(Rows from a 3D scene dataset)
%%
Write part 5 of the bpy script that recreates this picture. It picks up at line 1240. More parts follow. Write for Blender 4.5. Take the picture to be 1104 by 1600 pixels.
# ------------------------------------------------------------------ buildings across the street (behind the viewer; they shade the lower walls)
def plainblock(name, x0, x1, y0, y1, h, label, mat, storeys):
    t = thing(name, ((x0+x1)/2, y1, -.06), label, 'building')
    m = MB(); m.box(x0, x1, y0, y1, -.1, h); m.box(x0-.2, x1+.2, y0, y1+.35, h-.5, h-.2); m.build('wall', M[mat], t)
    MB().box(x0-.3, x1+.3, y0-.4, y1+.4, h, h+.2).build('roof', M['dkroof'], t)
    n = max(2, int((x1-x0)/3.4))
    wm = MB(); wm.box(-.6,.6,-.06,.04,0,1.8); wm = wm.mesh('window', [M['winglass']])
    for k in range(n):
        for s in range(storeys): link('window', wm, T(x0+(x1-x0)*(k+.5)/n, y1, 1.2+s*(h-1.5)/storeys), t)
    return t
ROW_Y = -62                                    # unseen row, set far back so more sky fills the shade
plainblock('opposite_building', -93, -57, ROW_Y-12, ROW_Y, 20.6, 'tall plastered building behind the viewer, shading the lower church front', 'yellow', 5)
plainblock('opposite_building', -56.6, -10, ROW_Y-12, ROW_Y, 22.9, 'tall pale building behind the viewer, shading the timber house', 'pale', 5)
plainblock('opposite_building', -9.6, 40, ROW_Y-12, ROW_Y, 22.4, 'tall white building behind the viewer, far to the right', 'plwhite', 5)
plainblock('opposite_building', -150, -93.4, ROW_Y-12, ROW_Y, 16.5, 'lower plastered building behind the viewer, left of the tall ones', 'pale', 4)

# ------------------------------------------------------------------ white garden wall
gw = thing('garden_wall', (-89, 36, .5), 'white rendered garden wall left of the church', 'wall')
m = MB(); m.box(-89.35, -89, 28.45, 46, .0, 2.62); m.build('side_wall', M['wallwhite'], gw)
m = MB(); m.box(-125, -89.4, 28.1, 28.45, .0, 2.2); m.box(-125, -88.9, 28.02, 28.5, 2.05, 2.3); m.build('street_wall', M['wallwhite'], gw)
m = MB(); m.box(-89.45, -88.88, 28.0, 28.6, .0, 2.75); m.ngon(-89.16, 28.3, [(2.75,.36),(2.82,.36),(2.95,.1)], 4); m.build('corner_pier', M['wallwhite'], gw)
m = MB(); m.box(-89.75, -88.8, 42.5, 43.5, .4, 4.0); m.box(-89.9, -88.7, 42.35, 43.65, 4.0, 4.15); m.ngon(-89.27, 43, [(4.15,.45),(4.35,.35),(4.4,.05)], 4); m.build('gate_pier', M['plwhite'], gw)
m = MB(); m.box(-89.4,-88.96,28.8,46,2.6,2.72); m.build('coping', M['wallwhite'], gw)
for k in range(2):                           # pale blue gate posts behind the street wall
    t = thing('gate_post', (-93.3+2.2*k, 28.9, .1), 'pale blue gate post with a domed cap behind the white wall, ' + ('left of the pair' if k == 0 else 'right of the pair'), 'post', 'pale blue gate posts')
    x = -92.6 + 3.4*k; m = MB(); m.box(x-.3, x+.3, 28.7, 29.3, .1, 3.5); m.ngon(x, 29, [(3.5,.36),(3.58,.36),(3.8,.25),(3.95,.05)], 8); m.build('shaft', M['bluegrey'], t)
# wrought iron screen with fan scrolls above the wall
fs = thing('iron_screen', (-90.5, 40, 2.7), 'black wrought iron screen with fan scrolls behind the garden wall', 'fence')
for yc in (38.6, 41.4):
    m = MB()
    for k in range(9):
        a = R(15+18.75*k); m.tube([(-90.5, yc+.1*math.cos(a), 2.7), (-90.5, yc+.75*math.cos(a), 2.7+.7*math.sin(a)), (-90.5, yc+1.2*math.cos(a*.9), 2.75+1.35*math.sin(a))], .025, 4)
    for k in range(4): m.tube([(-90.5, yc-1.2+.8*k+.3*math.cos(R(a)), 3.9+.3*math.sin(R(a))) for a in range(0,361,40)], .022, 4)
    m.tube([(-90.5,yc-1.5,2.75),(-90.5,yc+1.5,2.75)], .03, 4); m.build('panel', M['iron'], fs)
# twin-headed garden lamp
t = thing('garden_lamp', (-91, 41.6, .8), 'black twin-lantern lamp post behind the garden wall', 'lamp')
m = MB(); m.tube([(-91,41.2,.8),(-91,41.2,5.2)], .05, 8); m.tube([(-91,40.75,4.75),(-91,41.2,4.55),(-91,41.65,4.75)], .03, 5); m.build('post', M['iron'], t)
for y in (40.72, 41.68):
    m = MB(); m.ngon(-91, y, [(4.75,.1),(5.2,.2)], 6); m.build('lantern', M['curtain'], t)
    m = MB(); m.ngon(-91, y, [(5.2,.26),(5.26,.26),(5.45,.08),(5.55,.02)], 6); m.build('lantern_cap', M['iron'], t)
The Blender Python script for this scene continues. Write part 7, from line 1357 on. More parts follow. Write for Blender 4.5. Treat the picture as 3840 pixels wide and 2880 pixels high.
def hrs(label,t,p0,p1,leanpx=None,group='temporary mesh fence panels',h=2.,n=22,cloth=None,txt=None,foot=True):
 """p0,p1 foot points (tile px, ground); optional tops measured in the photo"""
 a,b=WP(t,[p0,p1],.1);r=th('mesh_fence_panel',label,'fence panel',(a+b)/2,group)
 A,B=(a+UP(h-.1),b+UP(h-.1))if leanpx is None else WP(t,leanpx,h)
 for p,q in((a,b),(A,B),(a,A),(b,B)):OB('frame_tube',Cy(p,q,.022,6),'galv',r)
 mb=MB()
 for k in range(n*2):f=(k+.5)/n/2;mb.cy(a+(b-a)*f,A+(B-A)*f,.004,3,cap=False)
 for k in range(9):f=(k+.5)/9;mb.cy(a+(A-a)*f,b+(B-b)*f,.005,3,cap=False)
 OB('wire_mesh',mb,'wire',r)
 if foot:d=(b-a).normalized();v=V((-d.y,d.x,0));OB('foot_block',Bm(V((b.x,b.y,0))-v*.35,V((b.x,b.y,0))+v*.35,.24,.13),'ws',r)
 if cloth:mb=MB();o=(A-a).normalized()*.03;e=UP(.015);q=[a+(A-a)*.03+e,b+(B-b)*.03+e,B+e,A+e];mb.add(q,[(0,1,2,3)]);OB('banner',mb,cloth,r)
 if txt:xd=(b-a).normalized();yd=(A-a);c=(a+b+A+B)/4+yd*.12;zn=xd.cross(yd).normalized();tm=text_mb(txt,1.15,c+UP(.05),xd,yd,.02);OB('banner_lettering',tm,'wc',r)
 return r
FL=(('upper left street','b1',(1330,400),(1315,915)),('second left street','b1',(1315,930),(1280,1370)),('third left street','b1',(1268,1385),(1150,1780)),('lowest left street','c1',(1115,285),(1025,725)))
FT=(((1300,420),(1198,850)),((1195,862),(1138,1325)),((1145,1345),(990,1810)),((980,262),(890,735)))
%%
▶ _THE EXERCISE_: Extract every line above exactly as it stands.

▶ _TASK ANSWER_:
Write part 5 of the bpy script that recreates this picture. It picks up at line 1240. More parts follow. Write for Blender 4.5. Take the picture to be 1104 by 1600 pixels.
# ------------------------------------------------------------------ buildings across the street (behind the viewer; they shade the lower walls)
def plainblock(name, x0, x1, y0, y1, h, label, mat, storeys):
    t = thing(name, ((x0+x1)/2, y1, -.06), label, 'building')
    m = MB(); m.box(x0, x1, y0, y1, -.1, h); m.box(x0-.2, x1+.2, y0, y1+.35, h-.5, h-.2); m.build('wall', M[mat], t)
    MB().box(x0-.3, x1+.3, y0-.4, y1+.4, h, h+.2).build('roof', M['dkroof'], t)
    n = max(2, int((x1-x0)/3.4))
    wm = MB(); wm.box(-.6,.6,-.06,.04,0,1.8); wm = wm.mesh('window', [M['winglass']])
    for k in range(n):
        for s in range(storeys): link('window', wm, T(x0+(x1-x0)*(k+.5)/n, y1, 1.2+s*(h-1.5)/storeys), t)
    return t
ROW_Y = -62                                    # unseen row, set far back so more sky fills the shade
plainblock('opposite_building', -93, -57, ROW_Y-12, ROW_Y, 20.6, 'tall plastered building behind the viewer, shading the lower church front', 'yellow', 5)
plainblock('opposite_building', -56.6, -10, ROW_Y-12, ROW_Y, 22.9, 'tall pale building behind the viewer, shading the timber house', 'pale', 5)
plainblock('opposite_building', -9.6, 40, ROW_Y-12, ROW_Y, 22.4, 'tall white building behind the viewer, far to the right', 'plwhite', 5)
plainblock('opposite_building', -150, -93.4, ROW_Y-12, ROW_Y, 16.5, 'lower plastered building behind the viewer, left of the tall ones', 'pale', 4)

# ------------------------------------------------------------------ white garden wall
gw = thing('garden_wall', (-89, 36, .5), 'white rendered garden wall left of the church', 'wall')
m = MB(); m.box(-89.35, -89, 28.45, 46, .0, 2.62); m.build('side_wall', M['wallwhite'], gw)
m = MB(); m.box(-125, -89.4, 28.1, 28.45, .0, 2.2); m.box(-125, -88.9, 28.02, 28.5, 2.05, 2.3); m.build('street_wall', M['wallwhite'], gw)
m = MB(); m.box(-89.45, -88.88, 28.0, 28.6, .0, 2.75); m.ngon(-89.16, 28.3, [(2.75,.36),(2.82,.36),(2.95,.1)], 4); m.build('corner_pier', M['wallwhite'], gw)
m = MB(); m.box(-89.75, -88.8, 42.5, 43.5, .4, 4.0); m.box(-89.9, -88.7, 42.35, 43.65, 4.0, 4.15); m.ngon(-89.27, 43, [(4.15,.45),(4.35,.35),(4.4,.05)], 4); m.build('gate_pier', M['plwhite'], gw)
m = MB(); m.box(-89.4,-88.96,28.8,46,2.6,2.72); m.build('coping', M['wallwhite'], gw)
for k in range(2):                           # pale blue gate posts behind the street wall
    t = thing('gate_post', (-93.3+2.2*k, 28.9, .1), 'pale blue gate post with a domed cap behind the white wall, ' + ('left of the pair' if k == 0 else 'right of the pair'), 'post', 'pale blue gate posts')
    x = -92.6 + 3.4*k; m = MB(); m.box(x-.3, x+.3, 28.7, 29.3, .1, 3.5); m.ngon(x, 29, [(3.5,.36),(3.58,.36),(3.8,.25),(3.95,.05)], 8); m.build('shaft', M['bluegrey'], t)
# wrought iron screen with fan scrolls above the wall
fs = thing('iron_screen', (-90.5, 40, 2.7), 'black wrought iron screen with fan scrolls behind the garden wall', 'fence')
for yc in (38.6, 41.4):
    m = MB()
    for k in range(9):
        a = R(15+18.75*k); m.tube([(-90.5, yc+.1*math.cos(a), 2.7), (-90.5, yc+.75*math.cos(a), 2.7+.7*math.sin(a)), (-90.5, yc+1.2*math.cos(a*.9), 2.75+1.35*math.sin(a))], .025, 4)
    for k in range(4): m.tube([(-90.5, yc-1.2+.8*k+.3*math.cos(R(a)), 3.9+.3*math.sin(R(a))) for a in range(0,361,40)], .022, 4)
    m.tube([(-90.5,yc-1.5,2.75),(-90.5,yc+1.5,2.75)], .03, 4); m.build('panel', M['iron'], fs)
# twin-headed garden lamp
t = thing('garden_lamp', (-91, 41.6, .8), 'black twin-lantern lamp post behind the garden wall', 'lamp')
m = MB(); m.tube([(-91,41.2,.8),(-91,41.2,5.2)], .05, 8); m.tube([(-91,40.75,4.75),(-91,41.2,4.55),(-91,41.65,4.75)], .03, 5); m.build('post', M['iron'], t)
for y in (40.72, 41.68):
    m = MB(); m.ngon(-91, y, [(4.75,.1),(5.2,.2)], 6); m.build('lantern', M['curtain'], t)
    m = MB(); m.ngon(-91, y, [(5.2,.26),(5.26,.26),(5.45,.08),(5.55,.02)], 6); m.build('lantern_cap', M['iron'], t)
The Blender Python script for this scene continues. Write part 7, from line 1357 on. More parts follow. Write for Blender 4.5. Treat the picture as 3840 pixels wide and 2880 pixels high.
def hrs(label,t,p0,p1,leanpx=None,group='temporary mesh fence panels',h=2.,n=22,cloth=None,txt=None,foot=True):
 """p0,p1 foot points (tile px, ground); optional tops measured in the photo"""
 a,b=WP(t,[p0,p1],.1);r=th('mesh_fence_panel',label,'fence panel',(a+b)/2,group)
 A,B=(a+UP(h-.1),b+UP(h-.1))if leanpx is None else WP(t,leanpx,h)
 for p,q in((a,b),(A,B),(a,A),(b,B)):OB('frame_tube',Cy(p,q,.022,6),'galv',r)
 mb=MB()
 for k in range(n*2):f=(k+.5)/n/2;mb.cy(a+(b-a)*f,A+(B-A)*f,.004,3,cap=False)
 for k in range(9):f=(k+.5)/9;mb.cy(a+(A-a)*f,b+(B-b)*f,.005,3,cap=False)
 OB('wire_mesh',mb,'wire',r)
 if foot:d=(b-a).normalized();v=V((-d.y,d.x,0));OB('foot_block',Bm(V((b.x,b.y,0))-v*.35,V((b.x,b.y,0))+v*.35,.24,.13),'ws',r)
 if cloth:mb=MB();o=(A-a).normalized()*.03;e=UP(.015);q=[a+(A-a)*.03+e,b+(B-b)*.03+e,B+e,A+e];mb.add(q,[(0,1,2,3)]);OB('banner',mb,cloth,r)
 if txt:xd=(b-a).normalized();yd=(A-a);c=(a+b+A+B)/4+yd*.12;zn=xd.cross(yd).normalized();tm=text_mb(txt,1.15,c+UP(.05),xd,yd,.02);OB('banner_lettering',tm,'wc',r)
 return r
FL=(('upper left street','b1',(1330,400),(1315,915)),('second left street','b1',(1315,930),(1280,1370)),('third left street','b1',(1268,1385),(1150,1780)),('lowest left street','c1',(1115,285),(1025,725)))
FT=(((1300,420),(1198,850)),((1195,862),(1138,1325)),((1145,1345),(990,1810)),((980,262),(890,735)))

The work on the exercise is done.